Fisher, the teen-age singing crush of the ’50s, was of course one of her trophies—though it is hard to fathom why she bothered. But bother she did. Half the nation professed to be outraged when Fisher left sweet, unaffected Debbie Reynolds for the widow of his best friend, Mike Todd. Or was that a case of several mistaken identities? Reynolds, says Fisher, was neither sweet nor unaffected, and he had been unhappy with her almost from the beginning. He soon discovered that life with Liz, however, was an adventure for which he was unprepared: “Children, pets, servants, minor problems transformed into major tragedies, confusion, chaos, everything at fever pitch . . . Living with her was like living with a hurricane; each storm built in intensity, then subsided into an eerie calm as the eye passed, only to begin all over again.”

Yet even when she was busy with Fisher she was seeking other trophies, according to Kelley’s complete but rather mean-spirited account (Simon & Schuster; $14.95). Perhaps the oddest head on Taylor’s wall is that of Columnist Max Lerner. A professor of American civilization at Brandeis University and the distinguished author of numerous heavy tomes, Lerner was 57 when they began their romance. He was clearly nattered out of his Ph.D.s by finding that he was attractive to a creature like Taylor—”She said I was her intellectual Mike Todd,” he brags to Kelley—and the most amusing part of all three books is listening to Lerner burble on and on and on about things that civilized men are supposed to keep to themselves. Perhaps the second greatest amusement is Fisher’s apparently straight-faced comment: “The attention of a man like Lerner, a renowned intellectual, was proof that she had a brain.”

In fact, from all the evidence here, Taylor—not to mention Burton and Fisher—spent much of the time proving just the opposite. She desperately tried to get out of a picture, Butterfield 8, that eventually won her an Academy Award. When the film was first shown to her and the ever compliant Fisher, they thought it was so bad that they threw their drinks at the screen. She felt more at home in Cleopatra, but off-camera she quickly fell under the spell of Burton, her Antony. He, in turn, held her in contempt, at least at the beginning. As Fisher—not the most objective source, to be sure—tells the story, Burton was mainly interested in latching on to the international fame that Liz so abundantly had. “You don’t need her. You’re a star already,” Burton supposedly told the then husband. “I’m not. She’s going to make me a star. I’m going to use her, that no-talent Hollywood nothing.”

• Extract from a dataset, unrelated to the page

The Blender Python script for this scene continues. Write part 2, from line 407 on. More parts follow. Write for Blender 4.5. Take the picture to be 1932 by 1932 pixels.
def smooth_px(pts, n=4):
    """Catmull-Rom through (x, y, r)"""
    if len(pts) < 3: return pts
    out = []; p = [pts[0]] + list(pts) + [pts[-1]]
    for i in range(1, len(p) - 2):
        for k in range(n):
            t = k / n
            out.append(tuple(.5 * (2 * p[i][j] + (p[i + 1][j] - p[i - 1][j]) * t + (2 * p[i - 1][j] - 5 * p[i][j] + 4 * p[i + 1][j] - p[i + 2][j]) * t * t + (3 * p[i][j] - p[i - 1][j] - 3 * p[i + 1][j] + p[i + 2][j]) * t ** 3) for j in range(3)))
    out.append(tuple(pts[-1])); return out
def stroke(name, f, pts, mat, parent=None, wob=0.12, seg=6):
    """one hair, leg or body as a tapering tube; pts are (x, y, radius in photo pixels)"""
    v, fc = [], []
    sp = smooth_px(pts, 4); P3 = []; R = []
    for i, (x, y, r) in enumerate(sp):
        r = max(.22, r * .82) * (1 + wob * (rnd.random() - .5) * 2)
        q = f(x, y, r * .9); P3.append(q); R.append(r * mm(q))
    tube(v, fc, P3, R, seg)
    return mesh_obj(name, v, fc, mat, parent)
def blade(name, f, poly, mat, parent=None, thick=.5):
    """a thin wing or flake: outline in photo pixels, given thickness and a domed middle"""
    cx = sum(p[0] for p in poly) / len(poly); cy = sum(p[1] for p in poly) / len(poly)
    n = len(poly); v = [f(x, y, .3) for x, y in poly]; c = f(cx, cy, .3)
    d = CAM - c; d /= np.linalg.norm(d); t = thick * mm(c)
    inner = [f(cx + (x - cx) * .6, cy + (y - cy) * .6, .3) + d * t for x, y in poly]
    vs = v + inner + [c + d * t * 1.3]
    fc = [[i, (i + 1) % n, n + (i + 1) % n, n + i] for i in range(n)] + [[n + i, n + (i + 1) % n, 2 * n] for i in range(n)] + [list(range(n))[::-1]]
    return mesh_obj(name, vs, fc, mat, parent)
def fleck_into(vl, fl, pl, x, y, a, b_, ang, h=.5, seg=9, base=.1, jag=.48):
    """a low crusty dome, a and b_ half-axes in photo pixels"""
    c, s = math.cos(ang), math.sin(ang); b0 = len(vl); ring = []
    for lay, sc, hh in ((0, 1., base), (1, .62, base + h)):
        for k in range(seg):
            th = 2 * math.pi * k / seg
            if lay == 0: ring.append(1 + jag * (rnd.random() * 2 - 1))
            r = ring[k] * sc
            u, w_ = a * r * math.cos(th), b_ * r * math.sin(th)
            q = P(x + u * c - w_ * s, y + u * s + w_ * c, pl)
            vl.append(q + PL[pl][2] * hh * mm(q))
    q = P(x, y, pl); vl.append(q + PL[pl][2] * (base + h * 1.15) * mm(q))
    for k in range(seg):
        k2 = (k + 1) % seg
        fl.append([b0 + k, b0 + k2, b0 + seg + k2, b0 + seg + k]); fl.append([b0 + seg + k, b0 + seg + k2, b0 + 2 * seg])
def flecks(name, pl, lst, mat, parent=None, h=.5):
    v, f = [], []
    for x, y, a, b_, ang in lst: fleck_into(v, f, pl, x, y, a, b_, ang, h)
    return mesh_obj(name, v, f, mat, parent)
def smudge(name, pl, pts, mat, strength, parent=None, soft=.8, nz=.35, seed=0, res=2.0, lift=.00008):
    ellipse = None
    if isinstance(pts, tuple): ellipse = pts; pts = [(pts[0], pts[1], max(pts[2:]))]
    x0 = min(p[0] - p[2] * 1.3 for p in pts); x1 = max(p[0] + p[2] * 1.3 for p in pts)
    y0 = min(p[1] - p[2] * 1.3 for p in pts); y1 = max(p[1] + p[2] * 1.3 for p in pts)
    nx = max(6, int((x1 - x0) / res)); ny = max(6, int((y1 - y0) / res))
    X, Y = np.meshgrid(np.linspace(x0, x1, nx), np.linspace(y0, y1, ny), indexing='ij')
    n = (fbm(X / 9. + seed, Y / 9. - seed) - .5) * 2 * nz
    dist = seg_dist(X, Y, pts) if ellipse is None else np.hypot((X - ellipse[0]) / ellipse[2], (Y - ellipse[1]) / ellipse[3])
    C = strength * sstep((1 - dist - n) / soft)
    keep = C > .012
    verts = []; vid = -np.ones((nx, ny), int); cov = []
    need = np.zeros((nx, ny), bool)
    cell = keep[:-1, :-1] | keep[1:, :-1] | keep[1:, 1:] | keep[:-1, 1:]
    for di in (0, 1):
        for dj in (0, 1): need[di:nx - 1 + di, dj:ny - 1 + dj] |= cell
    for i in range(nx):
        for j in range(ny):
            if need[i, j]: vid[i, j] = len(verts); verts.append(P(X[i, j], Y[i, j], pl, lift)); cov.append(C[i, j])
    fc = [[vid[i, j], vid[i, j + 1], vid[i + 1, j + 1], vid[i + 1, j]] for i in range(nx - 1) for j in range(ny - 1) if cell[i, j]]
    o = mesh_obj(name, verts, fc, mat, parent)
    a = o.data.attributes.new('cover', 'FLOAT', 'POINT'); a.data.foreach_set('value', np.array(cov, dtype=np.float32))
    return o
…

These books are full of silly superlatives, but here is one they forgot: not since 390 B.C., when the sacred geese warned that invading Gauls were climbing to the top of the Capitol, had Rome heard so much cackling as it did over the Taylor-Burton affair. Taylor worked and played with Burton during the day, then came home to Fisher at night, all in full view of paparazzi. One day, Fisher recounts, “she brought Burton to the villa. Burton immediately went into some kind of act. He turned to Elizabeth and growled, ‘Who do you love?’ Terrified, Elizabeth looked at me and then at him and said, ‘You.’ ‘That’s the right answer,’ Burton said, ‘but it wasn’t quick enough.’ ” Adds Fisher: “It was such a bizarre scene that I was speechless. Maybe I should have busted Burton in the mouth and thrown him out of the house.” Maybe, but if Taylor was the Face, and Burton the Voice, Fisher was the Wimp.

Still, Fisher’s, or his ghostwriter’s, analysis of Liz is acute. She loves combat, he says, and the more Burton insulted her, the more determined she was to bring him to heel: “I had forgotten that Elizabeth never did anything halfway. Her commitments were total. If she saw something she wanted, she went after it until it was hers for keeps.” She succeeded, for a decade anyway, with Burton, before they both went on to other marriages. Meantime, Fisher, now 54, has never managed to rekindle his career to the glow of the ’50s, and his autobiography (Harper & Row; $14.95) is poignant in its chronicle of his rise and fall. Burton, 56, plagued by a spine ailment, also seems at a standstill; the same could be said of Ferris’ plodding biography (Coward, McCann & Geoghegan; $13.95). But Taylor, 49, a U.S. Senator’s wife who overwhelmed Broadway and is breaking house records in Los Angeles with The Little Foxes, seems capable of keeping the tongues wagging for another 30 years.